Pero es un error interpretar como debilidad de carácter el que alguien cambie de opinión, puesto que ello puede ser, claramente, el resultado de un enriquecimiento interior, de un desarrollo conceptual o vivencial que impulsa nuevas miradas y posturas. Aunque parezca un chiste, debe ser por ese derecho a que nuestras opiniones e interpretaciones varíen con el tiempo que casi todo fuera pecado cuando éramos niños y ahora de adultos casi nada lo sea.
Se trata de un cierto relativismo de adaptación del entendimiento que, sin embargo, sigue preservando en lo más hondo la marca indeleble de innegociables valores y principios. Como diría Savater, “cada cual es hijo de su época”, y por eso las opiniones cambian; pero no significa, por supuesto, que todo se valga, porque eso llevaría a la ley de la selva y al reinado del caos social.
Cada vez que pretendamos descalificar la libertad de conciencia, pensamiento u opinión de otra persona, sería sensato y responsable ponernos en su lugar y sentir en carne propia, así sea momentáneamente, la vulneración, el desprecio o la invisibilización de nuestra dignidad, aprecio y valor, que tal descalificación significa.
Vale la pena repetir que una de las mayores canteras de conflictos grandes y de duras discusiones se da porque confundimos los hechos con el mundo de las opiniones. Los hechos son reales, concretos, objetivos, medibles; en cambio, las opiniones son abstractas, subjetivas, dependen de las sensaciones, emociones, interpretaciones, impresiones, y por eso no son verdades únicas, tienen una alta volatilidad y dependen de muchas variables.

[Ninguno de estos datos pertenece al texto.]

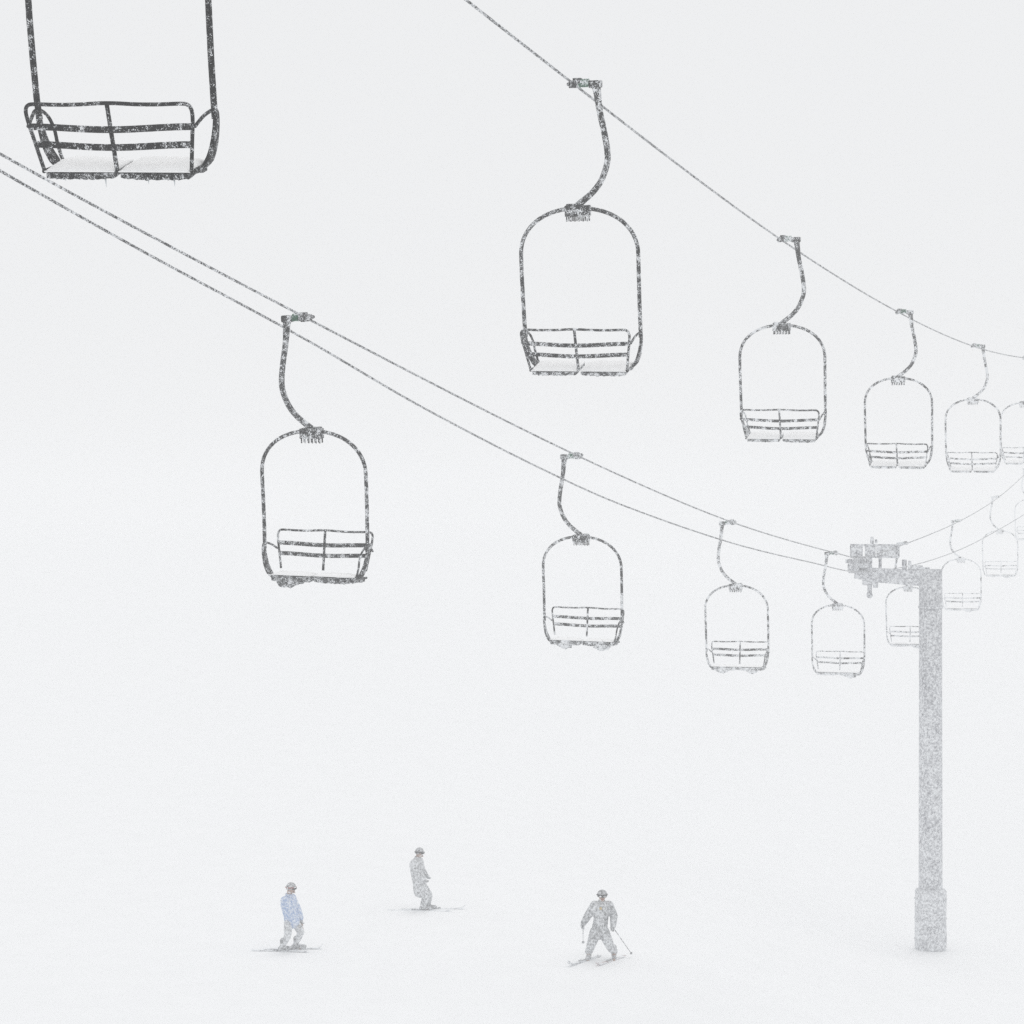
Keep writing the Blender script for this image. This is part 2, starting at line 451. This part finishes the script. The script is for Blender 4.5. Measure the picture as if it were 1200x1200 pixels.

Por lo tanto, se abre un mundo amplio y maravilloso ante nosotros, cuando entramos en interacción con otros y somos capaces de poner en suspenso nuestras construcciones mentales, mientras practicamos la escucha activa. O lo que es lo mismo, escuchamos sin estar al mismo tiempo pensando en lo que queremos decir a continuación porque eso sería una sordera selectiva.
Esa confusión entre hechos y opiniones es lo que hace difícil el diálogo alrededor de temas polémicos como el arte, la política, la religión, el deporte. Tendemos de manera casi automática e irreflexiva a privilegiar nuestras opiniones por encima de las de los demás, como si las nuestras fueran verdades y no simples opiniones.
Como seres sociales que somos, tenemos la predisposición al encuentro con los demás, para entrar en el juego de la intersubjetividad, del diálogo: para ponernos de acuerdo, para construir juntos, para establecer límites, para no confundir nuestro monólogo interior con la realidad de los otros.
Es difícil más no imposible el arte de vivir juntos, acompañándonos sin invadirnos. Pero siempre será necesario reconocer el espacio propio de las opiniones. Y vale la pena entonces recordar las sabias palabras del poeta español José Bergamín: “si yo fuera un objeto, seria objetivo; como soy un sujeto, soy subjetivo”.